Skip all pictures, then print the remaining material exactly.
------------------------------
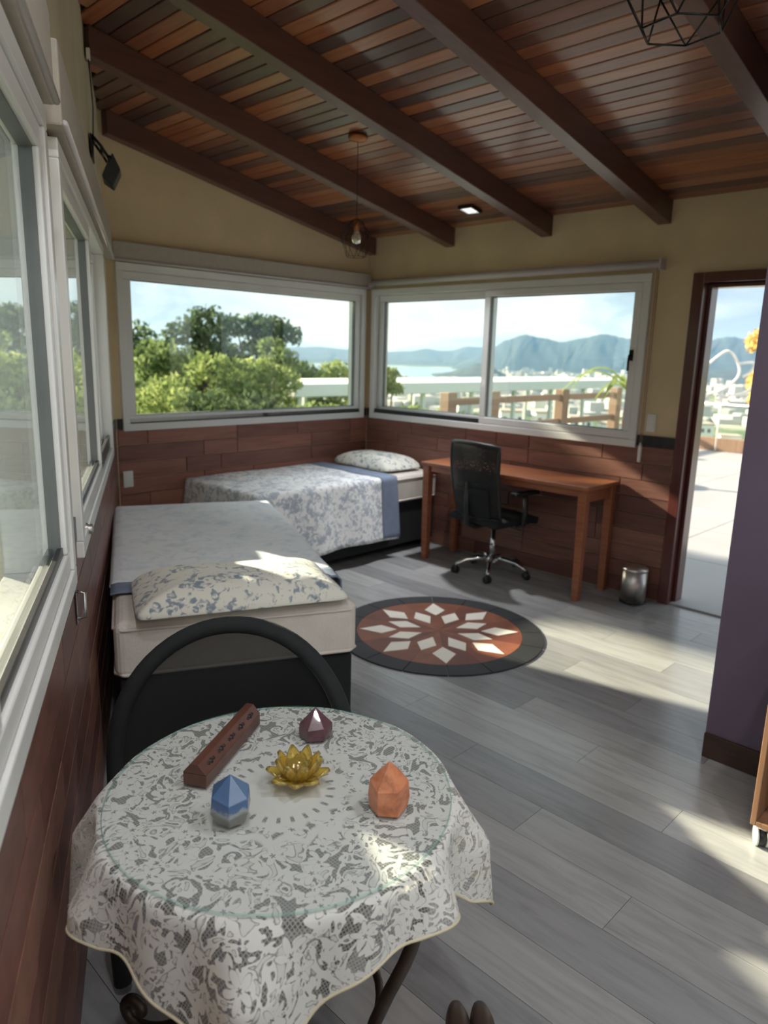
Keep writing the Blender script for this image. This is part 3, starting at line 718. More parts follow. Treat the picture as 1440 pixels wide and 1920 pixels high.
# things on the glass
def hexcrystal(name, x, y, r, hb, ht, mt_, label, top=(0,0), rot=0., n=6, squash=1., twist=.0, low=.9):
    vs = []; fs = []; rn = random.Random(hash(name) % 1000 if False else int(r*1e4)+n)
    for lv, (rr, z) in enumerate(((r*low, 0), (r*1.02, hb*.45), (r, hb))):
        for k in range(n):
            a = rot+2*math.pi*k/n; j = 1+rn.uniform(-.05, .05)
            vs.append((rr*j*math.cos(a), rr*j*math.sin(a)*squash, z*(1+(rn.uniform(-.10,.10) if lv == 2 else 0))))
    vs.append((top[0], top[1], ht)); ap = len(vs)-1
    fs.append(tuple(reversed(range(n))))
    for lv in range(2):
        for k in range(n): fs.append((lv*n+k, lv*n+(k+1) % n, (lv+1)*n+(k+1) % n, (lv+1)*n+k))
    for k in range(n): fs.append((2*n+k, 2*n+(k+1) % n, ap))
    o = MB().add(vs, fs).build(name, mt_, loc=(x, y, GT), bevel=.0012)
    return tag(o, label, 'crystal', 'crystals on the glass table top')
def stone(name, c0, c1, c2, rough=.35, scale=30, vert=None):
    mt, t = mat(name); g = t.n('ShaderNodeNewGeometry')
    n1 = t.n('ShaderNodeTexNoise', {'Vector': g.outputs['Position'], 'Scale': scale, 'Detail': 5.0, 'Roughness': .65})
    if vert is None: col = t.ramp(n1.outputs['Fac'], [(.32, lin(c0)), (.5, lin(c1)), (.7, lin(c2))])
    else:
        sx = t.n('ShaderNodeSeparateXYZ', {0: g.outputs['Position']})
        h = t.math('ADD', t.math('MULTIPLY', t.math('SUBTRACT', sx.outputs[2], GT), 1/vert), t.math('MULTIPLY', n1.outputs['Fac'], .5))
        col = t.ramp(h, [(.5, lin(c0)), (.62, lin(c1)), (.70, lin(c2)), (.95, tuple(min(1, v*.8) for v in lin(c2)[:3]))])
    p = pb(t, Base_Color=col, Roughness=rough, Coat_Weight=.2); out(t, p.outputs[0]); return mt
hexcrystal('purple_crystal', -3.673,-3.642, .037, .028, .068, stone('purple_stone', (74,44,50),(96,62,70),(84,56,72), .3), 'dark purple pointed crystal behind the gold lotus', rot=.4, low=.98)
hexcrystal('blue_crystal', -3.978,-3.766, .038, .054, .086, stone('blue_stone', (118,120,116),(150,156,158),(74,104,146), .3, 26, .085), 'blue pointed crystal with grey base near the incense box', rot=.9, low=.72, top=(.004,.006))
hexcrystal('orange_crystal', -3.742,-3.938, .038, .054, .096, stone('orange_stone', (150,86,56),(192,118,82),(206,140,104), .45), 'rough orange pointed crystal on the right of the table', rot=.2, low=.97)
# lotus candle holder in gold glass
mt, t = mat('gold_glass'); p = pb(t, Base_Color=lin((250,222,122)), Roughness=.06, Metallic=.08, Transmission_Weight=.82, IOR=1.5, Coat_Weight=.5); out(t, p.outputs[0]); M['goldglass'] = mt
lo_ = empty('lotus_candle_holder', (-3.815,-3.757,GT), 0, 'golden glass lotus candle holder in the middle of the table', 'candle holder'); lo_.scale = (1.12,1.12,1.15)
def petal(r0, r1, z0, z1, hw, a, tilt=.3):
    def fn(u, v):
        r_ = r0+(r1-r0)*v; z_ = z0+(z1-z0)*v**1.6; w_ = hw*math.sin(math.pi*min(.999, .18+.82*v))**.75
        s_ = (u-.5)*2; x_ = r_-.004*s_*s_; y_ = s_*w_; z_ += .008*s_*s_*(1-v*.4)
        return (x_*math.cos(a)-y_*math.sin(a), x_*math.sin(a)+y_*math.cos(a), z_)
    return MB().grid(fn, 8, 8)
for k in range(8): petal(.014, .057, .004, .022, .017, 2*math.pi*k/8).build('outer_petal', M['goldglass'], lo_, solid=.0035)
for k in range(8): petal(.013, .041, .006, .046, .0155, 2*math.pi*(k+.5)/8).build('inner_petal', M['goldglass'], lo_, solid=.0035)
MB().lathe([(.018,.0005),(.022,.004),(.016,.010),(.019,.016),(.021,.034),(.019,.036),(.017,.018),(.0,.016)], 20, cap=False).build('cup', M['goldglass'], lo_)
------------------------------
Exercise output ::
Keep writing the Blender script for this image. This is part 3, starting at line 718. More parts follow. Treat the picture as 1440 pixels wide and 1920 pixels high.
# things on the glass
def hexcrystal(name, x, y, r, hb, ht, mt_, label, top=(0,0), rot=0., n=6, squash=1., twist=.0, low=.9):
    vs = []; fs = []; rn = random.Random(hash(name) % 1000 if False else int(r*1e4)+n)
    for lv, (rr, z) in enumerate(((r*low, 0), (r*1.02, hb*.45), (r, hb))):
        for k in range(n):
            a = rot+2*math.pi*k/n; j = 1+rn.uniform(-.05, .05)
            vs.append((rr*j*math.cos(a), rr*j*math.sin(a)*squash, z*(1+(rn.uniform(-.10,.10) if lv == 2 else 0))))
    vs.append((top[0], top[1], ht)); ap = len(vs)-1
    fs.append(tuple(reversed(range(n))))
    for lv in range(2):
        for k in range(n): fs.append((lv*n+k, lv*n+(k+1) % n, (lv+1)*n+(k+1) % n, (lv+1)*n+k))
    for k in range(n): fs.append((2*n+k, 2*n+(k+1) % n, ap))
    o = MB().add(vs, fs).build(name, mt_, loc=(x, y, GT), bevel=.0012)
    return tag(o, label, 'crystal', 'crystals on the glass table top')
def stone(name, c0, c1, c2, rough=.35, scale=30, vert=None):
    mt, t = mat(name); g = t.n('ShaderNodeNewGeometry')
    n1 = t.n('ShaderNodeTexNoise', {'Vector': g.outputs['Position'], 'Scale': scale, 'Detail': 5.0, 'Roughness': .65})
    if vert is None: col = t.ramp(n1.outputs['Fac'], [(.32, lin(c0)), (.5, lin(c1)), (.7, lin(c2))])
    else:
        sx = t.n('ShaderNodeSeparateXYZ', {0: g.outputs['Position']})
        h = t.math('ADD', t.math('MULTIPLY', t.math('SUBTRACT', sx.outputs[2], GT), 1/vert), t.math('MULTIPLY', n1.outputs['Fac'], .5))
        col = t.ramp(h, [(.5, lin(c0)), (.62, lin(c1)), (.70, lin(c2)), (.95, tuple(min(1, v*.8) for v in lin(c2)[:3]))])
    p = pb(t, Base_Color=col, Roughness=rough, Coat_Weight=.2); out(t, p.outputs[0]); return mt
hexcrystal('purple_crystal', -3.673,-3.642, .037, .028, .068, stone('purple_stone', (74,44,50),(96,62,70),(84,56,72), .3), 'dark purple pointed crystal behind the gold lotus', rot=.4, low=.98)
hexcrystal('blue_crystal', -3.978,-3.766, .038, .054, .086, stone('blue_stone', (118,120,116),(150,156,158),(74,104,146), .3, 26, .085), 'blue pointed crystal with grey base near the incense box', rot=.9, low=.72, top=(.004,.006))
hexcrystal('orange_crystal', -3.742,-3.938, .038, .054, .096, stone('orange_stone', (150,86,56),(192,118,82),(206,140,104), .45), 'rough orange pointed crystal on the right of the table', rot=.2, low=.97)
# lotus candle holder in gold glass
mt, t = mat('gold_glass'); p = pb(t, Base_Color=lin((250,222,122)), Roughness=.06, Metallic=.08, Transmission_Weight=.82, IOR=1.5, Coat_Weight=.5); out(t, p.outputs[0]); M['goldglass'] = mt
lo_ = empty('lotus_candle_holder', (-3.815,-3.757,GT), 0, 'golden glass lotus candle holder in the middle of the table', 'candle holder'); lo_.scale = (1.12,1.12,1.15)
def petal(r0, r1, z0, z1, hw, a, tilt=.3):
    def fn(u, v):
        r_ = r0+(r1-r0)*v; z_ = z0+(z1-z0)*v**1.6; w_ = hw*math.sin(math.pi*min(.999, .18+.82*v))**.75
        s_ = (u-.5)*2; x_ = r_-.004*s_*s_; y_ = s_*w_; z_ += .008*s_*s_*(1-v*.4)
        return (x_*math.cos(a)-y_*math.sin(a), x_*math.sin(a)+y_*math.cos(a), z_)
    return MB().grid(fn, 8, 8)
for k in range(8): petal(.014, .057, .004, .022, .017, 2*math.pi*k/8).build('outer_petal', M['goldglass'], lo_, solid=.0035)
for k in range(8): petal(.013, .041, .006, .046, .0155, 2*math.pi*(k+.5)/8).build('inner_petal', M['goldglass'], lo_, solid=.0035)
MB().lathe([(.018,.0005),(.022,.004),(.016,.010),(.019,.016),(.021,.034),(.019,.036),(.017,.018),(.0,.016)], 20, cap=False).build('cup', M['goldglass'], lo_)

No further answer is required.